Questo emerge anche nel libro della McCullers dove i veri emarginati sono coloro che appartengono a quella categoria su cui si riversano i più profondi pregiudizi sociali e razziali, cioè i neri. La figura di Singer, sordo, che pare l’unico capace di ascoltare tutti nel suo profondo silenzio, è in questo contesto emblematica dell’incapacità dell’uomo di ascoltare se pure le sue orecchie sono funzionanti.
Sul grande schermo
Il romanzo della McCullers è divenuto un film nel 1968 (The Heart is a Lonely Hunter, L’urlo del silenzio, regia di Robert Ellis Miller). Il film stravolge la storia originale puntando molto sul rapporto tra l’adolescente Mick e il sordo Singer. In effetti il film non rende un buon servizio allo spirito originale del testo, in quanto risolve le problematiche nel rapporto interpersonale tra udenti e sordi descrivendo questi come persone tristi, chiuse in se stesse e introverse.
Un film che invece rispecchia molto bene l’atmosfera del romanzo, pur non ispirandosi direttamente, è Lorna (USA 1964, regia di Russ Meyer).
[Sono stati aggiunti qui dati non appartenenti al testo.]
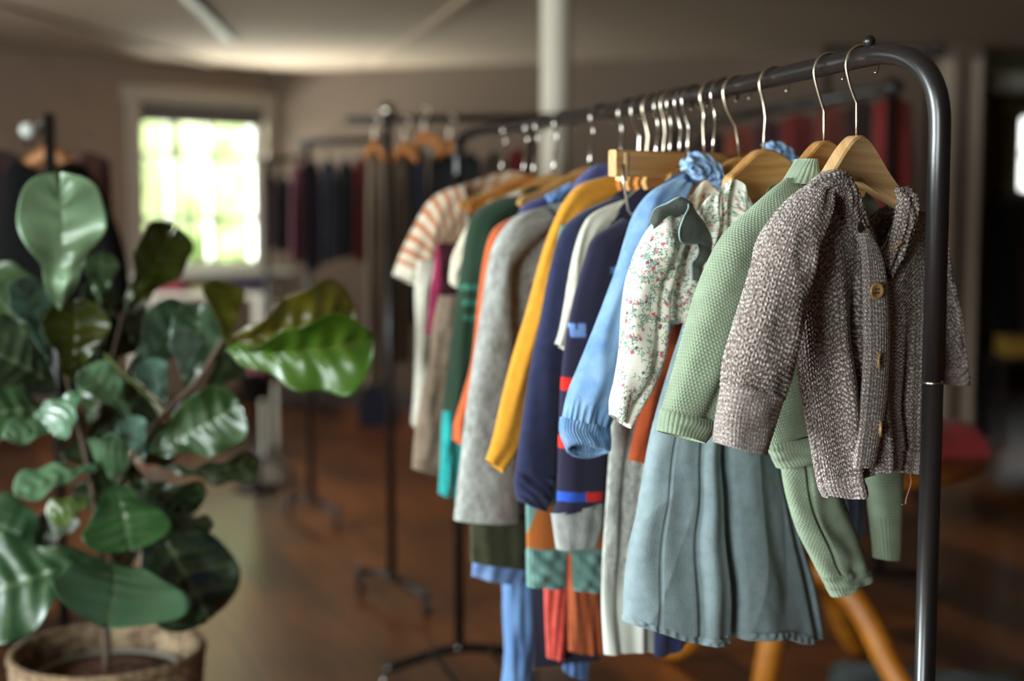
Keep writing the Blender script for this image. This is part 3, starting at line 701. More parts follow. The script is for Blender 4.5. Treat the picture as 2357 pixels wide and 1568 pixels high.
loft('skirt', G3, M_TEAL, pin, body=dict(L=skirtL, R=skirtR, topF=[640, 620, 610, 610, 600, 610, 620], bot=[1418, 1432, 1447, 1452, 1442, 1438, 1440, 1452, 1444]), thick=[.018, .022, .026, .03, .034, .038, .042, .045, .046], nf=260, nb=60, nv=260, folds=sf, wr=(.006, 2.5, 4), seed=23, lip=0, off=-.004, disp=lambda U, V: .0022 * (1 - np.abs(wav(U * 9 + V * 1.5, V * 2.2 - U * 3, 77, 6))) ** 4 - .0016 * (1 - np.abs(wav(U * 7 - V * 2, V * 3 + U * 6, 83, 7))) ** 4 + .0008 * wav(U * 40, V * 9, 78, 8))
loft('hem_band', G3, M_TEAL, pin, body=dict(L=[1431, 1430], R=[1896, 1898], topF=[1416, 1430, 1445, 1450, 1440, 1436, 1438, 1450, 1442], bot=[1431, 1446, 1463, 1468, 1458, 1454, 1456, 1472, 1462]), thick=.0475, nf=260, nb=60, nv=16, folds=[(a, b, c, -2) for a, b, c, d in sf], wr=(.002, 24, 1), seed=24, cap=False, off=-.004)
# stitched seam down the skirt
def seam(pts, off, r=.0009, m=None): return tube('seam', [G3.pix(x, y, off) for x, y in pts], r, m or mat('seam_shadow', '#42555a', rough=.9), pin, 6, smooth_n=40)
pp = [(1496, 512, .03), (1507, 483, .035), (1534, 469, .045), (1562, 455, .055), (1580, 463, .05), (1585, 478, .065), (1573, 503, .075), (1564, 531, .07), (1567, 555, .06), (1583, 562, .05), (1600, 560, .052), (1608, 576, .062), (1602, 594, .06), (1594, 604, .05), (1593, 620, .045), (1594, 645, .04)]
aa = [(1500, 530, .028), (1518, 518, .03), (1545, 505, .035), (1570, 492, .035), (1594, 482, .037), (1608, 494, .04), (1622, 512, .042), (1632, 532, .043), (1638, 548, .045), (1640, 560, .045), (1640, 568, .045), (1640, 580, .042), (1632, 596, .04), (1622, 610, .04), (1615, 625, .038), (1612, 650, .036)]
A_ = spline([G3.pix(x, y, o) for x, y, o in pp], 120); B_ = spline([G3.pix(x, y, o) for x, y, o in aa], 120)
k = np.linspace(0, 1, 14)[None, :, None]; SV = A_[:, None] * (1 - k) + B_[:, None] * k + G3.n * (.006 * np.sin(np.linspace(0, 1, 14) * math.pi)[None, :] + .005 * np.sin(np.linspace(0, 34, 120))[:, None] * np.linspace(0, 1, 14)[None] * np.linspace(1, 0, 14)[None] * 3)[..., None]
UVs = np.stack(np.meshgrid(np.linspace(0, .1, 14), np.linspace(0, .5, 120)), -1)
fr = mesh_np('frill', SV, quads(120, 14), M_TEALD, pin, UVs); sm = fr.modifiers.new('s', 'SOLIDIFY'); sm.thickness = .0018; fr['label'] = 'dark velvety frill'
tube('piping', A_, .0014, M_PIPE, pin, 10)

# ------------------------------------------------------------------ helper for the packed garments further down the rail
def garment(name, rpx, yaw, label, cat, sleeve=None, cuff=None, body=None, m=None, cm=None, off=.012, th=.012, bth=.010, col=None, ccol=None, mirror=True, seed=1, sl_th=None, cuff_kw={}, nf=60, nv=90, bfold=(), swr=(.003, 2, 3)):
    pl = rail_plane(rpx, yaw); c = body['c'] if body and 'c' in body else (rpx - 15, 700)
    root = empty(name, pl.pix(*c), label, cat)
    if body:
        b = dict(body); b.pop('c', None)
        loft('body', pl, m, root, body=b, thick=bth, nf=nf, nb=20, nv=nv, col=col, seed=seed, lip=0, tthick=.5, folds=bfold, wr=(.003, 4, 4))
    if sleeve:
        loft('sleeve', pl, m, root, rows=sleeve, off=off, thick=sl_th or th, nf=nf, nb=20, nv=nv, col=col, seed=seed + 1, lip=0 if cuff else .01, wr=swr)
    if cuff:
        kw = dict(off=off, thick=(sl_th[-1] if sl_th else th), nf=nf, nb=20, nv=30, col=ccol, seed=seed + 1, cap=False, disp=rib(.005, .0008)); kw.update(cuff_kw)
        loft('cuff', pl, cm or m, root, rows=cuff, **kw)
    return root, pl
def bd(L, Rr, sh, nk, bot, cx, low=None):
    """body outline: L,R edges, shoulder y, neck y, bottom y, c"""
    return dict(L=L, R=Rr, topF=[sh + 25, (sh + nk) / 2, nk, nk + 20, nk + 30, nk + 20, nk, (sh + nk) / 2, sh + 20], topB=[sh + 25, (sh + nk) / 2, nk, nk + 4, nk + 6, nk + 4, nk, (sh + nk) / 2, sh + 20], bot=[bot] * 5, c=(cx, (sh + bot) / 2))

# rust jumper
garment('jumper', 1668, 30, 'rust orange jumper sleeve showing between the denim and floral sleeves', 'jumper',
        sleeve=[(1590, 480, 1640, 500), (1555, 640, 1625, 660), (1515, 800, 1585, 820), (1475, 930, 1545, 940), (1445, 1058, 1500, 1072)], th=.015, m=cloth('rust_wool', '#9a3f14', '#84330f'), body=bd([1560, 1570, 1580], [1740, 1740, 1735], 470, 430, 950, 1650), seed=31)
garment('trousers', 1745, 30, 'dark blue trousers glimpsed between the two green legging legs', 'trousers', m=cloth('ink_blue_cotton', '#1c2230', '#28303f'),
        body=dict(L=[1830, 1860, 1915, 1936], R=[1960, 1985, 1996, 1992], topF=[720, 700, 720], bot=[1228, 1240, 1236], c=(1900, 900)), bth=.010, seed=29)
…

Il regista, annoverato forse ingiustamente tra i mestieranti di un cinema erotico spazzatura, riesce invece in questa opera a fornirci un quadro profondamente vero del Sud della Grande Depressione degli Anni ’30.
Un film assolutamente diverso dalla retorica hollywoodiana che rappresenta con spietato realismo, servendosi di una splendido bianco e nero, una società intimamente sola, razzista, avida, disperata.